======== DATA EXTRACT

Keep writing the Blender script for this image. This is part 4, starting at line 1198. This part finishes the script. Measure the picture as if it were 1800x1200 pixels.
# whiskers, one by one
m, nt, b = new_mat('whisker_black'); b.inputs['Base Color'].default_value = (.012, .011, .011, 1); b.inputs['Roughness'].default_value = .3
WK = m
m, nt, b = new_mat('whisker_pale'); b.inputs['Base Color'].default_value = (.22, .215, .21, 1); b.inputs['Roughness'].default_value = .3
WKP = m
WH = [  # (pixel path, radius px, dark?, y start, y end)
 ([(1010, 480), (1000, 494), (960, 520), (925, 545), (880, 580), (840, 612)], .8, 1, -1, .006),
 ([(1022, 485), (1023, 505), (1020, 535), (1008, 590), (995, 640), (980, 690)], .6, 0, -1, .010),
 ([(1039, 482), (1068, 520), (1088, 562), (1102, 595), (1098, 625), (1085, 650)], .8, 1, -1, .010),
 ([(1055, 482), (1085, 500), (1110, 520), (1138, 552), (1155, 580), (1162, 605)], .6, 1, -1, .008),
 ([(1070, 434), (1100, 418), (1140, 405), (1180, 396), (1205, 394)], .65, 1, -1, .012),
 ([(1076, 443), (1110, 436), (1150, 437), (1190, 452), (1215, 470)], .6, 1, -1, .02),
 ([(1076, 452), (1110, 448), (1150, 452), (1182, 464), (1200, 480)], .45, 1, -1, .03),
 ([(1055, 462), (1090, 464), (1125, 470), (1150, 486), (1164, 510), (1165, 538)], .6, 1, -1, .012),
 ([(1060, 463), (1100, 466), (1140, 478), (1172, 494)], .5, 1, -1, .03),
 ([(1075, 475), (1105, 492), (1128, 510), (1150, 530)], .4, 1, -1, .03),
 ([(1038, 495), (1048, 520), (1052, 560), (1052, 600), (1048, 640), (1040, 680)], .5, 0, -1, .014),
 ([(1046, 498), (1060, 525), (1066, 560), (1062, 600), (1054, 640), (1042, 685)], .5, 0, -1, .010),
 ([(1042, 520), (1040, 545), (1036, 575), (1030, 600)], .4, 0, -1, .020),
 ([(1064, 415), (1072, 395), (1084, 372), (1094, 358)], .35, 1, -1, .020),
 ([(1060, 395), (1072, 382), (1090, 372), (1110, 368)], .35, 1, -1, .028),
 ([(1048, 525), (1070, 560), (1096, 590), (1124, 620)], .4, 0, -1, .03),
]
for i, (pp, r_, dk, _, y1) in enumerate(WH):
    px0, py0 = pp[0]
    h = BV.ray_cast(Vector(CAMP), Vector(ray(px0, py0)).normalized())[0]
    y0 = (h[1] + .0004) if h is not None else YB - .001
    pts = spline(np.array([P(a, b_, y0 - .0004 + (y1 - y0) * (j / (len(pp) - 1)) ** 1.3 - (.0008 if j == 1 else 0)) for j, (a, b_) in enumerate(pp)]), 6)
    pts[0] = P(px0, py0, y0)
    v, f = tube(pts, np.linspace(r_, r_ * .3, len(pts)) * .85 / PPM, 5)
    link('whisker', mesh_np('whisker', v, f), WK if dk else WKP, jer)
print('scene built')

================

▶ **THE EXERCISE**: Recite the full listing above exactly.

▶ **WRITTEN RESPONSE**:
Keep writing the Blender script for this image. This is part 4, starting at line 1198. This part finishes the script. Measure the picture as if it were 1800x1200 pixels.
# whiskers, one by one
m, nt, b = new_mat('whisker_black'); b.inputs['Base Color'].default_value = (.012, .011, .011, 1); b.inputs['Roughness'].default_value = .3
WK = m
m, nt, b = new_mat('whisker_pale'); b.inputs['Base Color'].default_value = (.22, .215, .21, 1); b.inputs['Roughness'].default_value = .3
WKP = m
WH = [  # (pixel path, radius px, dark?, y start, y end)
 ([(1010, 480), (1000, 494), (960, 520), (925, 545), (880, 580), (840, 612)], .8, 1, -1, .006),
 ([(1022, 485), (1023, 505), (1020, 535), (1008, 590), (995, 640), (980, 690)], .6, 0, -1, .010),
 ([(1039, 482), (1068, 520), (1088, 562), (1102, 595), (1098, 625), (1085, 650)], .8, 1, -1, .010),
 ([(1055, 482), (1085, 500), (1110, 520), (1138, 552), (1155, 580), (1162, 605)], .6, 1, -1, .008),
 ([(1070, 434), (1100, 418), (1140, 405), (1180, 396), (1205, 394)], .65, 1, -1, .012),
 ([(1076, 443), (1110, 436), (1150, 437), (1190, 452), (1215, 470)], .6, 1, -1, .02),
 ([(1076, 452), (1110, 448), (1150, 452), (1182, 464), (1200, 480)], .45, 1, -1, .03),
 ([(1055, 462), (1090, 464), (1125, 470), (1150, 486), (1164, 510), (1165, 538)], .6, 1, -1, .012),
 ([(1060, 463), (1100, 466), (1140, 478), (1172, 494)], .5, 1, -1, .03),
 ([(1075, 475), (1105, 492), (1128, 510), (1150, 530)], .4, 1, -1, .03),
 ([(1038, 495), (1048, 520), (1052, 560), (1052, 600), (1048, 640), (1040, 680)], .5, 0, -1, .014),
 ([(1046, 498), (1060, 525), (1066, 560), (1062, 600), (1054, 640), (1042, 685)], .5, 0, -1, .010),
 ([(1042, 520), (1040, 545), (1036, 575), (1030, 600)], .4, 0, -1, .020),
 ([(1064, 415), (1072, 395), (1084, 372), (1094, 358)], .35, 1, -1, .020),
 ([(1060, 395), (1072, 382), (1090, 372), (1110, 368)], .35, 1, -1, .028),
 ([(1048, 525), (1070, 560), (1096, 590), (1124, 620)], .4, 0, -1, .03),
]
for i, (pp, r_, dk, _, y1) in enumerate(WH):
    px0, py0 = pp[0]
    h = BV.ray_cast(Vector(CAMP), Vector(ray(px0, py0)).normalized())[0]
    y0 = (h[1] + .0004) if h is not None else YB - .001
    pts = spline(np.array([P(a, b_, y0 - .0004 + (y1 - y0) * (j / (len(pp) - 1)) ** 1.3 - (.0008 if j == 1 else 0)) for j, (a, b_) in enumerate(pp)]), 6)
    pts[0] = P(px0, py0, y0)
    v, f = tube(pts, np.linspace(r_, r_ * .3, len(pts)) * .85 / PPM, 5)
    link('whisker', mesh_np('whisker', v, f), WK if dk else WKP, jer)
print('scene built')